→ Do this:
Scan the lines below for the string "part" and copy every one that has it.

□ □ □ □

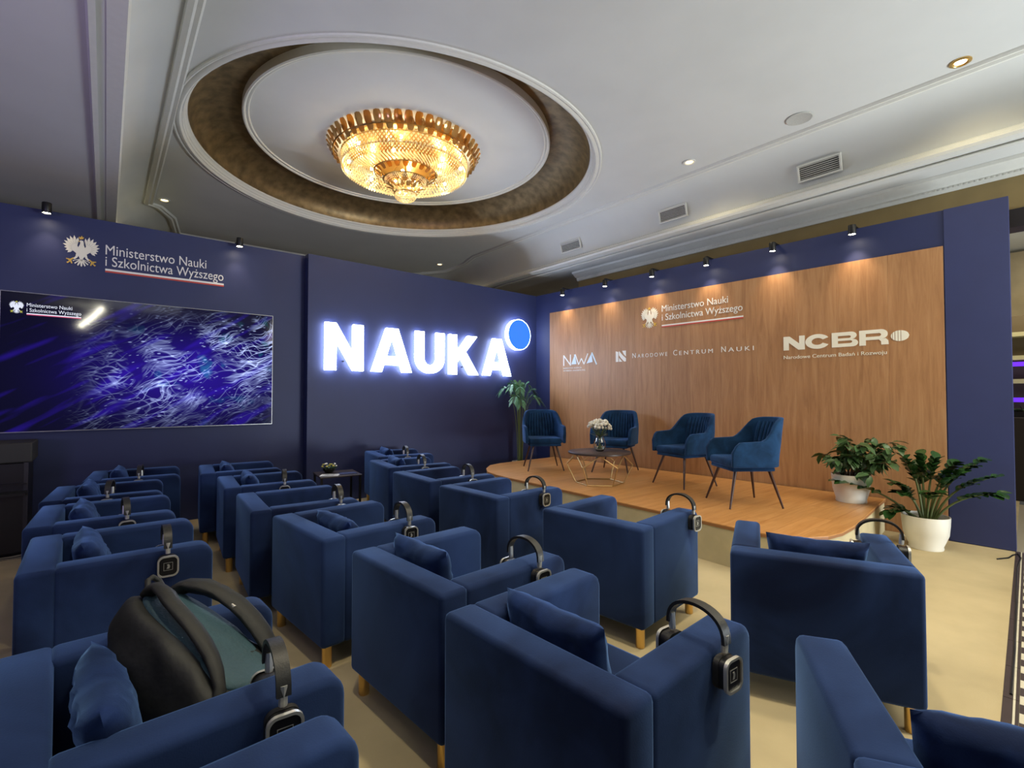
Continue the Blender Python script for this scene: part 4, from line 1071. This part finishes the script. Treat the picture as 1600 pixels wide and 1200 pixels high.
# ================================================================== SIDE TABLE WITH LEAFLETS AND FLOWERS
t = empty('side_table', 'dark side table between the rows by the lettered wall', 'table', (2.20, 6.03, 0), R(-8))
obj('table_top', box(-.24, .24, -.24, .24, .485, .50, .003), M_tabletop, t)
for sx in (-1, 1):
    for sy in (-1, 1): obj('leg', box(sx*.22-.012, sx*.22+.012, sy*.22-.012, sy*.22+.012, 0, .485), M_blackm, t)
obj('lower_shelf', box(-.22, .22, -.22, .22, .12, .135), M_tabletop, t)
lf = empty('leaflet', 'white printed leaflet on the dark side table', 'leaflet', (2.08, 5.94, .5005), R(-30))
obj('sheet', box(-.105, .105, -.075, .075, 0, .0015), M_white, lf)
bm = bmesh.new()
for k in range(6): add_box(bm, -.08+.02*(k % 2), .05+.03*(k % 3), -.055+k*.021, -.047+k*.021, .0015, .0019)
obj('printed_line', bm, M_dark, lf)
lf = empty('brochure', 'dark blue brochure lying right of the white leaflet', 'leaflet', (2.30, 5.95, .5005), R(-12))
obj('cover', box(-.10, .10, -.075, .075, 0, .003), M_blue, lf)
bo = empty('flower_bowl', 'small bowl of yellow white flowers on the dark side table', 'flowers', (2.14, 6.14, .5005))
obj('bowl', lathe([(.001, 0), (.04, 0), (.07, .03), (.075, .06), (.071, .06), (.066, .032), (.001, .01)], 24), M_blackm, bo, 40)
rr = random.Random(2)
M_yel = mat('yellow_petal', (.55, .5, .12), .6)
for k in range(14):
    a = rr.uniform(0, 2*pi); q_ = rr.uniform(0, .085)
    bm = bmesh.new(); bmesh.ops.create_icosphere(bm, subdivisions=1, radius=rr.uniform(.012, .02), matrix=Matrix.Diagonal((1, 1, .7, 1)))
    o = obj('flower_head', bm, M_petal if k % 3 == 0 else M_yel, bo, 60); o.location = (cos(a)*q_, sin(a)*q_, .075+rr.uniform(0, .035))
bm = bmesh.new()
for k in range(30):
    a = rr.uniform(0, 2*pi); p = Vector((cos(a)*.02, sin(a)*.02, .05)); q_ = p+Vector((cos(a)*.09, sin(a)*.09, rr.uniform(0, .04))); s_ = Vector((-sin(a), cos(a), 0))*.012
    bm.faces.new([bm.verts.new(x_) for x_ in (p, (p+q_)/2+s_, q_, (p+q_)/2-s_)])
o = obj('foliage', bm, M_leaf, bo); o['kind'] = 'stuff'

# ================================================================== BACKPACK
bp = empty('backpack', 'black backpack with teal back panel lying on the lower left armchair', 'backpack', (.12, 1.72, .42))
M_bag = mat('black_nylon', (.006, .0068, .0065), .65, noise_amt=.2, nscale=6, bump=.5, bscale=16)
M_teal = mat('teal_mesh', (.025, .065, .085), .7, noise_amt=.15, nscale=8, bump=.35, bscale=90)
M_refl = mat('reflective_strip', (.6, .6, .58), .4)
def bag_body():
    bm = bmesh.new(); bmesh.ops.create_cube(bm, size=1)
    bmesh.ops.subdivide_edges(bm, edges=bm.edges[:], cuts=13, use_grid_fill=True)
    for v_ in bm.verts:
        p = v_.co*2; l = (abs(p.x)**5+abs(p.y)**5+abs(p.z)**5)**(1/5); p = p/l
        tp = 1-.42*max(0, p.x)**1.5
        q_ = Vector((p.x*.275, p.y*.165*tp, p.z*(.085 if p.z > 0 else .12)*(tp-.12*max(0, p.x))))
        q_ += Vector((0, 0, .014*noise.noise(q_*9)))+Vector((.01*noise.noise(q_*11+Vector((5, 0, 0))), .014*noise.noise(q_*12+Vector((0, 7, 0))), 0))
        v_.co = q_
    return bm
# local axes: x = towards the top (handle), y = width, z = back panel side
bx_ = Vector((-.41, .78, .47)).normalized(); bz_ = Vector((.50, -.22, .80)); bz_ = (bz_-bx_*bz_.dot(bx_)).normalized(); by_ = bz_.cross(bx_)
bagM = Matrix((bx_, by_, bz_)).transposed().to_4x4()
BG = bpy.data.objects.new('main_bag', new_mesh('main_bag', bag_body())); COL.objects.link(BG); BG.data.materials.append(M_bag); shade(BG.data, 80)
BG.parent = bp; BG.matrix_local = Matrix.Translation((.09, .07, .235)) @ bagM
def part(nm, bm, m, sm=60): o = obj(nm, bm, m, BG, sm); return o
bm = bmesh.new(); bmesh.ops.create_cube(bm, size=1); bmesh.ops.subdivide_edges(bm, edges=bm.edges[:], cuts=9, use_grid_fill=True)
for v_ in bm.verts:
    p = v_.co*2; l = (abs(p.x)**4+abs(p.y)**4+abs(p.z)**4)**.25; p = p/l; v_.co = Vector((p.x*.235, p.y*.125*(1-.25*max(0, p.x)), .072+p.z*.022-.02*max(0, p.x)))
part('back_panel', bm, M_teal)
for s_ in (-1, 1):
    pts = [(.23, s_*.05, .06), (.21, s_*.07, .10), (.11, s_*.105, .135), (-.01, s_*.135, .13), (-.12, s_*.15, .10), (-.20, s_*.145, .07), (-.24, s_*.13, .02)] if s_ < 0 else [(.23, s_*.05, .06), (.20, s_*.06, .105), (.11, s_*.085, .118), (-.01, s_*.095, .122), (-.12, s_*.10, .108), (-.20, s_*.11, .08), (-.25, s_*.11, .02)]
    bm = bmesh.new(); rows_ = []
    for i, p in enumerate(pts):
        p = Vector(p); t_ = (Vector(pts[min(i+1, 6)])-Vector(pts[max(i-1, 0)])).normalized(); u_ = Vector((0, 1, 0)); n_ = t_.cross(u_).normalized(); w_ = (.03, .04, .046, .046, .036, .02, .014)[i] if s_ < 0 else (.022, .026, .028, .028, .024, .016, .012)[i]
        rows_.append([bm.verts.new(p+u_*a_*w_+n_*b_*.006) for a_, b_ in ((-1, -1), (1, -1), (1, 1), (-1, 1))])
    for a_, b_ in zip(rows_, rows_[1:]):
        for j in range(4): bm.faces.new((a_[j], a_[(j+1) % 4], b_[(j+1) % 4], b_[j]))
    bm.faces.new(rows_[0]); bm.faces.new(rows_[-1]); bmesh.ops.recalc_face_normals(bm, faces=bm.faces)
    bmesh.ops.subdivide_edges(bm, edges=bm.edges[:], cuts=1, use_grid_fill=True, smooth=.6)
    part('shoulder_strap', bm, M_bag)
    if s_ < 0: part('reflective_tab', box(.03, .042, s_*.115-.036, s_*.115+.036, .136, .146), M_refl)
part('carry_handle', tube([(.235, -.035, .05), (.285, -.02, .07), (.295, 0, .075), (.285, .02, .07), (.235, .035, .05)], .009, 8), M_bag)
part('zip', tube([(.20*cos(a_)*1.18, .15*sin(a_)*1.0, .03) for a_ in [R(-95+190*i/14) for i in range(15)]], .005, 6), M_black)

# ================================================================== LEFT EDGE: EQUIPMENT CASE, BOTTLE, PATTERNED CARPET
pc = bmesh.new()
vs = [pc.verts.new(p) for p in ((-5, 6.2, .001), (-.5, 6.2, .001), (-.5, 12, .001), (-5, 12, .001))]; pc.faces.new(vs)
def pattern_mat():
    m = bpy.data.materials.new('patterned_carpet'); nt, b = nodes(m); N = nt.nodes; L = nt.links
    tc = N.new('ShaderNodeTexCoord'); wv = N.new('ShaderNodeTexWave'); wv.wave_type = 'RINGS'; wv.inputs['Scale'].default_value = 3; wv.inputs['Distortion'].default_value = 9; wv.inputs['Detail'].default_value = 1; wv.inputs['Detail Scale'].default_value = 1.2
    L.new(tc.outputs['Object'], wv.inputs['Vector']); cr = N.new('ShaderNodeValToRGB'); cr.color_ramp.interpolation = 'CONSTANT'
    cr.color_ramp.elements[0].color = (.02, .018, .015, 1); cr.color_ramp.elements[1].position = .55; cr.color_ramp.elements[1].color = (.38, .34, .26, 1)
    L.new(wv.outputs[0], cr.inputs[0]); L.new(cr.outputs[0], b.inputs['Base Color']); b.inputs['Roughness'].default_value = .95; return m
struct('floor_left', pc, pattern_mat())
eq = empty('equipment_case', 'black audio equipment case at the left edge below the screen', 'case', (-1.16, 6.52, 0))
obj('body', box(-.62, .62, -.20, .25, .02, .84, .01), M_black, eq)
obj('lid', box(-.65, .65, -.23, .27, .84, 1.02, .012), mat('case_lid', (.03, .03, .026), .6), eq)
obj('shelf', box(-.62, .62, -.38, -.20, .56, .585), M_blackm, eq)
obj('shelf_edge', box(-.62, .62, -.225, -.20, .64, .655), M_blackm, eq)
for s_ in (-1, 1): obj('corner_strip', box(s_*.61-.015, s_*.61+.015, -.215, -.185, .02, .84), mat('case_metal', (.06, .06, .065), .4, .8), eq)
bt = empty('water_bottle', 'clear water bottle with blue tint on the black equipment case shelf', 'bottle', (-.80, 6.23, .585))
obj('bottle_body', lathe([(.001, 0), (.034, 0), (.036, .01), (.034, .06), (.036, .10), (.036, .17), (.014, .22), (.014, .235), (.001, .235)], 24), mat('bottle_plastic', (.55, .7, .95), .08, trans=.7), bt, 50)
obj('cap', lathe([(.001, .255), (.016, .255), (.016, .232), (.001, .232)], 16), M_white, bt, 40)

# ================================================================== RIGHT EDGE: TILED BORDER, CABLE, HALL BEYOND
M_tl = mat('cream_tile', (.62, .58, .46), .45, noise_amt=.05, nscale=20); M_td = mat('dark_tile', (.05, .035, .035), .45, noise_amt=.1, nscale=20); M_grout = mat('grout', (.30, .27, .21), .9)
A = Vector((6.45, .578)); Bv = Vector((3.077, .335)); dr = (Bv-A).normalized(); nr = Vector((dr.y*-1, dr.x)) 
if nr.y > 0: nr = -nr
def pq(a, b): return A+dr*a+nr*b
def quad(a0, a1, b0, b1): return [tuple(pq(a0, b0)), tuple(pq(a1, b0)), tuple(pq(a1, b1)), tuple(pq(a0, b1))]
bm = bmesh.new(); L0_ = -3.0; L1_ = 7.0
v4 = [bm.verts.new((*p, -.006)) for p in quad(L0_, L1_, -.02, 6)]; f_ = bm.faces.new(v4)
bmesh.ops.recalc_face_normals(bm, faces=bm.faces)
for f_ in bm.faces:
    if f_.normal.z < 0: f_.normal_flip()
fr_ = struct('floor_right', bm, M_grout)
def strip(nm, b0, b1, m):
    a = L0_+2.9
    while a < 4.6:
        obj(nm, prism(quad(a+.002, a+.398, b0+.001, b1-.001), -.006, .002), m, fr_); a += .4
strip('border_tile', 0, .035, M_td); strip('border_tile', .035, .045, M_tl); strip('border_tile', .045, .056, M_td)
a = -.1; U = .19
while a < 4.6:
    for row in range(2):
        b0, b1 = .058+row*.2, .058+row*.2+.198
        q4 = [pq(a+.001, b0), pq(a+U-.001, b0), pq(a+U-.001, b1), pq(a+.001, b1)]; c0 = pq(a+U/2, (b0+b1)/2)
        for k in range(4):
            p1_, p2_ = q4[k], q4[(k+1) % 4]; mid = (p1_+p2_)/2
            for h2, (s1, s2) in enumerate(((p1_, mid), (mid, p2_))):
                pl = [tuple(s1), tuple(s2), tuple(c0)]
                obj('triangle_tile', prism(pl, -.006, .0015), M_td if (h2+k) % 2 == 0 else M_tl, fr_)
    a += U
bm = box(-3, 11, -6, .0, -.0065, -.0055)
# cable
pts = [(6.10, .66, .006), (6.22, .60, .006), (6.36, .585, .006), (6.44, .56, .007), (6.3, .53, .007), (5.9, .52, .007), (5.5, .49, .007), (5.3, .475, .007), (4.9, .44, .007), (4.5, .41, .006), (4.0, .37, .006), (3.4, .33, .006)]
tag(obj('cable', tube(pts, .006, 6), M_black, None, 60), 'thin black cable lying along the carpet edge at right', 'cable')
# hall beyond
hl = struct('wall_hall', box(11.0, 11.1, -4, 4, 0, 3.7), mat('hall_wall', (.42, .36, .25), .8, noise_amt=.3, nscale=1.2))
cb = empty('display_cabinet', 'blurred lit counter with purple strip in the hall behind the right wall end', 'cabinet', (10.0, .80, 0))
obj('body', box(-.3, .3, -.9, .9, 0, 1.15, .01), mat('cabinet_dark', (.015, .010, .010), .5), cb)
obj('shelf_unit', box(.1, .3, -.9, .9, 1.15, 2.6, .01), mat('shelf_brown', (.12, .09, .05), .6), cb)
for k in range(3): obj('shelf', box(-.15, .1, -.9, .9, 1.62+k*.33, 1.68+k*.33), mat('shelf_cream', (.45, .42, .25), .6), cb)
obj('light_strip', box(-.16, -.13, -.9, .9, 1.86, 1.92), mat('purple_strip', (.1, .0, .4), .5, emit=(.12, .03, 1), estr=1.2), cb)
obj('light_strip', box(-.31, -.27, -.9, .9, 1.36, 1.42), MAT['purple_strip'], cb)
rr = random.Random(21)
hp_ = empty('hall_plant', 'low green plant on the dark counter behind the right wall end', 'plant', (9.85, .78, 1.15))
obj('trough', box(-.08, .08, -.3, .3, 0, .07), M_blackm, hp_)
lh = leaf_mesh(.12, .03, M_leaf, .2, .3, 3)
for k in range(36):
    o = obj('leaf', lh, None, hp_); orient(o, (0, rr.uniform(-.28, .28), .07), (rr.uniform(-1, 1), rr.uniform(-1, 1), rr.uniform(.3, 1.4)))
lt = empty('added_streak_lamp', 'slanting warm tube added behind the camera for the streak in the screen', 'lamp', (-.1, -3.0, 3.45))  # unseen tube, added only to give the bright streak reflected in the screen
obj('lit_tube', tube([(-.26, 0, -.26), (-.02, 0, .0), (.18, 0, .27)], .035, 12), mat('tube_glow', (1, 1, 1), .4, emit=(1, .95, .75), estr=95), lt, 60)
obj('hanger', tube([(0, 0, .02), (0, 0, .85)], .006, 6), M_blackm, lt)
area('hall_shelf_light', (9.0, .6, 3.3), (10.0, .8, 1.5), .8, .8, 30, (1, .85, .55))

□ □ □ □

→ Answer for this exercise:
Continue the Blender Python script for this scene: part 4, from line 1071. This part finishes the script. Treat the picture as 1600 pixels wide and 1200 pixels high.
def part(nm, bm, m, sm=60): o = obj(nm, bm, m, BG, sm); return o
part('back_panel', bm, M_teal)
    part('shoulder_strap', bm, M_bag)
    if s_ < 0: part('reflective_tab', box(.03, .042, s_*.115-.036, s_*.115+.036, .136, .146), M_refl)
part('carry_handle', tube([(.235, -.035, .05), (.285, -.02, .07), (.295, 0, .075), (.285, .02, .07), (.235, .035, .05)], .009, 8), M_bag)
part('zip', tube([(.20*cos(a_)*1.18, .15*sin(a_)*1.0, .03) for a_ in [R(-95+190*i/14) for i in range(15)]], .005, 6), M_black)